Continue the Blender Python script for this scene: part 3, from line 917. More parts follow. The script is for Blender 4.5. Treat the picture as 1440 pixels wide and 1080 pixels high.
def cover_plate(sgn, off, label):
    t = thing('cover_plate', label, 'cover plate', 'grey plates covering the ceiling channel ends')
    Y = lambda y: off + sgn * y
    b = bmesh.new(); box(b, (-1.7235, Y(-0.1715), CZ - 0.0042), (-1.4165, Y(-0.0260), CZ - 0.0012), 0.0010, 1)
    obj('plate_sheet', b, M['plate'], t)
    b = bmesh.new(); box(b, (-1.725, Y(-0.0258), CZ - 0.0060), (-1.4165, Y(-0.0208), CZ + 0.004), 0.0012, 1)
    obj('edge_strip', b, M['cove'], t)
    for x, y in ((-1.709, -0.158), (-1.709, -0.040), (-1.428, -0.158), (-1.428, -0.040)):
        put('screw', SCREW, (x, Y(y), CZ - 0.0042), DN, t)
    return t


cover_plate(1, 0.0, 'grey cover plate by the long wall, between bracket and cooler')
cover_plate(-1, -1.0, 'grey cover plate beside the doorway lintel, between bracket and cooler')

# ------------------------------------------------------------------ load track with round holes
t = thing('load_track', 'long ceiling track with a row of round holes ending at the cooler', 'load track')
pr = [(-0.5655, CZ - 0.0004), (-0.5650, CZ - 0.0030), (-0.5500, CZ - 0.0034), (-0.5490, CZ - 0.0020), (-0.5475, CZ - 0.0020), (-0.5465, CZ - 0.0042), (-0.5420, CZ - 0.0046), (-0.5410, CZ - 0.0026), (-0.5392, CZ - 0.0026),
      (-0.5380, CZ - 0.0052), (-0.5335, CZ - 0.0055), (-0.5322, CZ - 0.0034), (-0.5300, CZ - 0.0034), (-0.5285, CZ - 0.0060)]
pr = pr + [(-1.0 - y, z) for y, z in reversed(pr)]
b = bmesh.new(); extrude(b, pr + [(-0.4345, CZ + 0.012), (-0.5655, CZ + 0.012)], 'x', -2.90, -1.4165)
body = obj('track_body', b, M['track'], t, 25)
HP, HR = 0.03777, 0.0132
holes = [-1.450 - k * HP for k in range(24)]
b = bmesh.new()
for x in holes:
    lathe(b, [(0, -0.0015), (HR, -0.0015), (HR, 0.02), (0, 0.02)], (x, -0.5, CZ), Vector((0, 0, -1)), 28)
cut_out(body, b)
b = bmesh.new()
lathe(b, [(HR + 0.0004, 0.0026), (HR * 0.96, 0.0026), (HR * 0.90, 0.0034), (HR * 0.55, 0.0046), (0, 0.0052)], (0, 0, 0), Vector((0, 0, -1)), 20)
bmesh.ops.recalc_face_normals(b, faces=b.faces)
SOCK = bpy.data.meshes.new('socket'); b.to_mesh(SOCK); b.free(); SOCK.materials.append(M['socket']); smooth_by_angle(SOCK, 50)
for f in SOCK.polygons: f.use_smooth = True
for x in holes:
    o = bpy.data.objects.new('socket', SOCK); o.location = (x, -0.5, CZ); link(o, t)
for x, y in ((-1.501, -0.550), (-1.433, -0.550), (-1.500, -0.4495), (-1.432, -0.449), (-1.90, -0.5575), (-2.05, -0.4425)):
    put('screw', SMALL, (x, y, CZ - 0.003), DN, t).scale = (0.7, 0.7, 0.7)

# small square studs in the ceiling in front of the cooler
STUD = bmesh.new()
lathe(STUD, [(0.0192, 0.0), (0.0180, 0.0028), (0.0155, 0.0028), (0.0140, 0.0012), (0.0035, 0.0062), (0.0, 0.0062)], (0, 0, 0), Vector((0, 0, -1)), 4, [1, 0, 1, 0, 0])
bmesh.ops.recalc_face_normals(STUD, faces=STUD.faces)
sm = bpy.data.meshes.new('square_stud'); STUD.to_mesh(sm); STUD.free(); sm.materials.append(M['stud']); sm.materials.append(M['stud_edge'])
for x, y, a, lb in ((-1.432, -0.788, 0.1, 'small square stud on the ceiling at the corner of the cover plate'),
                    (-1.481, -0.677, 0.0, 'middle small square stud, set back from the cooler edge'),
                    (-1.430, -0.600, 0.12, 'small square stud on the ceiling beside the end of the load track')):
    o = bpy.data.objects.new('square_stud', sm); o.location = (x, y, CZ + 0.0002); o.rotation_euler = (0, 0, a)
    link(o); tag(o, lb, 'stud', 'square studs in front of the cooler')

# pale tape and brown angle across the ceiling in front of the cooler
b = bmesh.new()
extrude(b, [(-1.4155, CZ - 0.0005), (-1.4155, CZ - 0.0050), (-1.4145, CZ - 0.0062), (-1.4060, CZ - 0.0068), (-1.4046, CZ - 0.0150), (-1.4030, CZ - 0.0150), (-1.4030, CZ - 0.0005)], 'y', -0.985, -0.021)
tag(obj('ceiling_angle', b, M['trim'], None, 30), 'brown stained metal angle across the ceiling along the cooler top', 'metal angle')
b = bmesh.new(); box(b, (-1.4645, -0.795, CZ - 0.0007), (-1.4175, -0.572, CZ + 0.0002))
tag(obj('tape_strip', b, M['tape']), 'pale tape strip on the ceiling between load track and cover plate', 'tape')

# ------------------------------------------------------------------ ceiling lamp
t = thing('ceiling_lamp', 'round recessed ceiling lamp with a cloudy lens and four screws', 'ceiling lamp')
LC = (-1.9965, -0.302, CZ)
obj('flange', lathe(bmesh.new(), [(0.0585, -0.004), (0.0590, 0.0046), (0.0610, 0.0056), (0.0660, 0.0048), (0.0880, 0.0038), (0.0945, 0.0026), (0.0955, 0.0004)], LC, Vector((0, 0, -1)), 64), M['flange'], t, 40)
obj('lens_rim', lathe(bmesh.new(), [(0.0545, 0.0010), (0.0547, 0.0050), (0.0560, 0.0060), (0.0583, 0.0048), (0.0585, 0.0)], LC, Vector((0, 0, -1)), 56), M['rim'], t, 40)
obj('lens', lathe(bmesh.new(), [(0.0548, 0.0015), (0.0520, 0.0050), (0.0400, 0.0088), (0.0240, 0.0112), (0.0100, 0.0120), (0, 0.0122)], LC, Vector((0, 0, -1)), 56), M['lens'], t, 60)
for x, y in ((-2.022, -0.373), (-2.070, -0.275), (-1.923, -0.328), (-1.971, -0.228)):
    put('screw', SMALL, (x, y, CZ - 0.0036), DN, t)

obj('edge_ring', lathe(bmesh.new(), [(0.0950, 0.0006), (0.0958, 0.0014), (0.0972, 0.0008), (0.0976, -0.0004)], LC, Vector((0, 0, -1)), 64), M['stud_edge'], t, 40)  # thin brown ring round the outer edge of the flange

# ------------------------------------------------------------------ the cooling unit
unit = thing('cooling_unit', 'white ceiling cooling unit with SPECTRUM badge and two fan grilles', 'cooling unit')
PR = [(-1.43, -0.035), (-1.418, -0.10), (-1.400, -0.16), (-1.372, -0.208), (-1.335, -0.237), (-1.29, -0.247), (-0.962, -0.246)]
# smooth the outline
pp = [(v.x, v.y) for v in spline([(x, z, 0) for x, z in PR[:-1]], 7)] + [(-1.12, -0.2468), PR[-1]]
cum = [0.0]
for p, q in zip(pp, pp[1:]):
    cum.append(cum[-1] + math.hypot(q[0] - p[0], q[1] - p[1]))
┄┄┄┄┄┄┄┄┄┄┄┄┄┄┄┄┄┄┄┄
__What you are asked to do__
What count of lines in the listing contain the word "from"? Reply with the number only.

__Answer to this task__
2